Germany, who Bush suggested has been forced to shoulder too much of the burden of the economic sanctions that have served as the primary tool for responding to Russian aggression in the absence of American leadership, has been reluctant to go any further, with both Merkel and Obama resisting the push toward military action. The Obama administration has sent troops to Eastern Europe on a rotational basis to conduct exercises and train and reassure NATO allies, as Bush and others have called for, though Bush said Wednesday NATO should consider permanently stationing troops in Poland and Eastern Europe, a proposal members have previously rejected. And despite some tension over revelations that the National Security Agency had monitored Merkel’s communications, Obama just yesterday wrapped up the Group of Seven meeting in Bavaria where he and Merkel reiterated close ties on a host of national security issues from Ukraine to the Iranian nuclear agreement to the Islamic State fight.
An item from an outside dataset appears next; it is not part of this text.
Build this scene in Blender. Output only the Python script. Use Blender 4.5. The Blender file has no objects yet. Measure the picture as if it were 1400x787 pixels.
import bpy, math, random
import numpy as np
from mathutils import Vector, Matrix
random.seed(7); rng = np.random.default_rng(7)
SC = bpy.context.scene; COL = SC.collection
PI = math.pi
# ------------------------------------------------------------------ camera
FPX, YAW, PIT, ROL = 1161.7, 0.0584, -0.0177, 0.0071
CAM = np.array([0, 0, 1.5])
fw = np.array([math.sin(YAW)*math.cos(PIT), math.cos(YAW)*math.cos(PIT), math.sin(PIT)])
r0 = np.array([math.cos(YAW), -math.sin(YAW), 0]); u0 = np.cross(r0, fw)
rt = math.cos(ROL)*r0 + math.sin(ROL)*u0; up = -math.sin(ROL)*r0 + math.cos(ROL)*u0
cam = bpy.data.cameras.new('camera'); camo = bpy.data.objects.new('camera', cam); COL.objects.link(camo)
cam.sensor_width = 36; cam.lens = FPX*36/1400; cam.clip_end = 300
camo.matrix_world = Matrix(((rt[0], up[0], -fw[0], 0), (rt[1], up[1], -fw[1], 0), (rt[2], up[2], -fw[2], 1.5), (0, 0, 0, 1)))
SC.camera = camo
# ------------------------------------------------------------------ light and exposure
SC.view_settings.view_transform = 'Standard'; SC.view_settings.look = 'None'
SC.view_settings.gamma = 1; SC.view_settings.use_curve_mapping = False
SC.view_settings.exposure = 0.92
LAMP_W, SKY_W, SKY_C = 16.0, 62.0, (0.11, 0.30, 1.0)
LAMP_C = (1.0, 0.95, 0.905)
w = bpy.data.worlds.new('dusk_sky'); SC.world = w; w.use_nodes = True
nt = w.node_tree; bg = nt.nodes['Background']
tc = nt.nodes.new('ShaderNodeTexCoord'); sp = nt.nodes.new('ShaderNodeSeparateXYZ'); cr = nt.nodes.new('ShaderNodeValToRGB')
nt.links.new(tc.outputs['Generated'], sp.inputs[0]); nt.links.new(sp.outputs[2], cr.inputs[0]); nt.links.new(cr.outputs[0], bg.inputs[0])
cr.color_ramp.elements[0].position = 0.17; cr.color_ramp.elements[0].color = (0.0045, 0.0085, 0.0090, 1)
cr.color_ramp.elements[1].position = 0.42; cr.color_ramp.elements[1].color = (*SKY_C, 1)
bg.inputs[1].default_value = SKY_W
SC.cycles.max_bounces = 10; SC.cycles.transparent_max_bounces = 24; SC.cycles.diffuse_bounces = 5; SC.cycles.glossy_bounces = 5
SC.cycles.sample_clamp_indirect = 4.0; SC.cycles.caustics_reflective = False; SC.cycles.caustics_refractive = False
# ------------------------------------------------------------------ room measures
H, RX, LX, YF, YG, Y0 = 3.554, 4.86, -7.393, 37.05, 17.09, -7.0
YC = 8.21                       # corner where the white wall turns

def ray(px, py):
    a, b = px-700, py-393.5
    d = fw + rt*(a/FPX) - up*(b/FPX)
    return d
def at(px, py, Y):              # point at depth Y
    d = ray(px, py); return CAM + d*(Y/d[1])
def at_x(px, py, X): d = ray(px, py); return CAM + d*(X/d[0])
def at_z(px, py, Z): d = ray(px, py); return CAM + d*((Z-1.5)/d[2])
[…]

Bush, who has entered the race in every way but officially, reminded reporters somewhat exasperatedly Wednesday, “It’s June, for crying out loud, so we’ve got a long way to go." But he suggested it already was too late for another reset with Russia. “You enable bad behavior when you’re nuanced with a guy like that,” Bush said of Putin. As for why several presidents -- including Bush’s brother -- have underestimated Putin, he said, “He just invaded another country. That was different than it was a decade ago.”
“This is a different Putin, much more aggressive,” he said.
But would Jeb Bush be a different president?